# Goal
What is the number of lines that include the word "this"? Provide only that figure.

──────── Data records

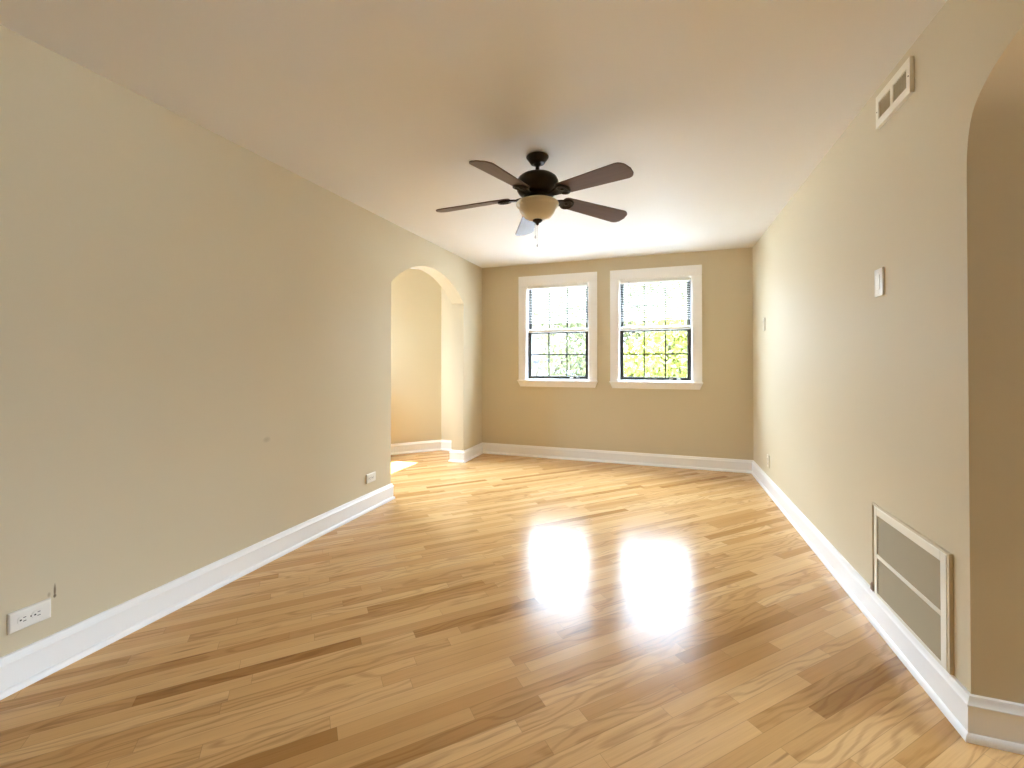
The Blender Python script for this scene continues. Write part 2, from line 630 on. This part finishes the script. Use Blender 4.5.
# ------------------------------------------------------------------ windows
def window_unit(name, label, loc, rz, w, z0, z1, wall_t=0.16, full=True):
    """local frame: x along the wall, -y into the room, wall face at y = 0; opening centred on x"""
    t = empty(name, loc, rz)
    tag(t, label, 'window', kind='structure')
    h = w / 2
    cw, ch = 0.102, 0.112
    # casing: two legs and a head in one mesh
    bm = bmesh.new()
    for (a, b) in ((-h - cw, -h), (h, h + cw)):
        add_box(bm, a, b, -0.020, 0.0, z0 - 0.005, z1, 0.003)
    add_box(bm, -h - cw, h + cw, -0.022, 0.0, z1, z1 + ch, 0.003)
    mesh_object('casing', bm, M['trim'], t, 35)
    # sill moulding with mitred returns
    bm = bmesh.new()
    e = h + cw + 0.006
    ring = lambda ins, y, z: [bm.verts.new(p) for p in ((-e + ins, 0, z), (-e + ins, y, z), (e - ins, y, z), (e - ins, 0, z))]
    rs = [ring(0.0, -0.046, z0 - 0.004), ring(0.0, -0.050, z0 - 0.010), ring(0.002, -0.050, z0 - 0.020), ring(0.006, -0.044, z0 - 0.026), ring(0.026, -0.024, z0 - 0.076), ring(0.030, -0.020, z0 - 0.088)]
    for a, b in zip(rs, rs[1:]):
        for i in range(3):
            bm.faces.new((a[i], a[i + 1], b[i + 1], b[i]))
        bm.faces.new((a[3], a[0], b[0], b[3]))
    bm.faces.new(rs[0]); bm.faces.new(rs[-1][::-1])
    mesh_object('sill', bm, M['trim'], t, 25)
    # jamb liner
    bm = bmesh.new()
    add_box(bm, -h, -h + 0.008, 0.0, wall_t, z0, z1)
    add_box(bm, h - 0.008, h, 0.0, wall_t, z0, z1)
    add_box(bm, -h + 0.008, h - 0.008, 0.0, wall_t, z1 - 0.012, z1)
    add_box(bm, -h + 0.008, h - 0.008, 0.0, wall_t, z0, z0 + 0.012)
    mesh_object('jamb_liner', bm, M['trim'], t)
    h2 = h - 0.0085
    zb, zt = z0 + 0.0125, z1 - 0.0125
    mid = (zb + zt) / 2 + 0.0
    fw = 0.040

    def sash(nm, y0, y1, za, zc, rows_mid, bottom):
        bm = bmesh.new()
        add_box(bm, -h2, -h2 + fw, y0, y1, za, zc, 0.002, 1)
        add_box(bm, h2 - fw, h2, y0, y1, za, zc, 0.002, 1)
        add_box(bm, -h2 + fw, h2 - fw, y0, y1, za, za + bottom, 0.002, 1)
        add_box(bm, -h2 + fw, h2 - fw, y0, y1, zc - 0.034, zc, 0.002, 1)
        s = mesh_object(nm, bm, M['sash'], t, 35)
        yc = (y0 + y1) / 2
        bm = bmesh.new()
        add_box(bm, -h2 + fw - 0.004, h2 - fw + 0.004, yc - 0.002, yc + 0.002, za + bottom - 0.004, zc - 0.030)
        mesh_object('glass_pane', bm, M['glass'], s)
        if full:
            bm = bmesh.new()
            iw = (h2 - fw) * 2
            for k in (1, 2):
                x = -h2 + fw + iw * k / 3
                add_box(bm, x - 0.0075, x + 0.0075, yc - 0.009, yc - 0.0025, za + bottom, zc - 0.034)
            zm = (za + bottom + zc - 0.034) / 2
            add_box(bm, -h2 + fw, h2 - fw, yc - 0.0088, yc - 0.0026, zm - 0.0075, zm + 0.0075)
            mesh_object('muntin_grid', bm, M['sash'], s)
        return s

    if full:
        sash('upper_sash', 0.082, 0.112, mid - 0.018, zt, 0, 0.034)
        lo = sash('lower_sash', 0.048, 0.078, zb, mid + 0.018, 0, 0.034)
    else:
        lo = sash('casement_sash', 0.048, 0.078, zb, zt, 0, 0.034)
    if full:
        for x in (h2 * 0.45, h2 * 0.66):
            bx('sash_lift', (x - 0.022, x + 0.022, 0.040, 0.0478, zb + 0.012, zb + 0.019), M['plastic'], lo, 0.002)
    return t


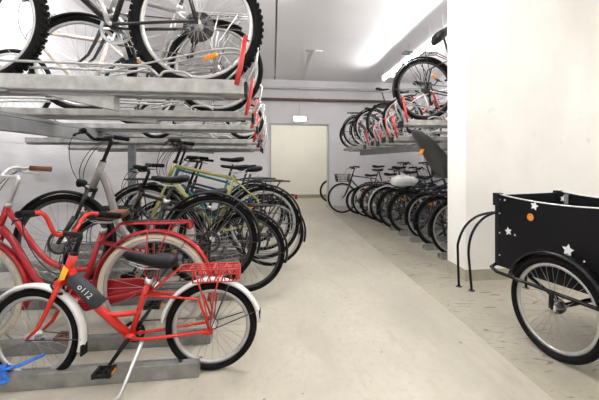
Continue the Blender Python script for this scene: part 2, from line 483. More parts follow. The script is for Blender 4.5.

────────────────

# Full solution
2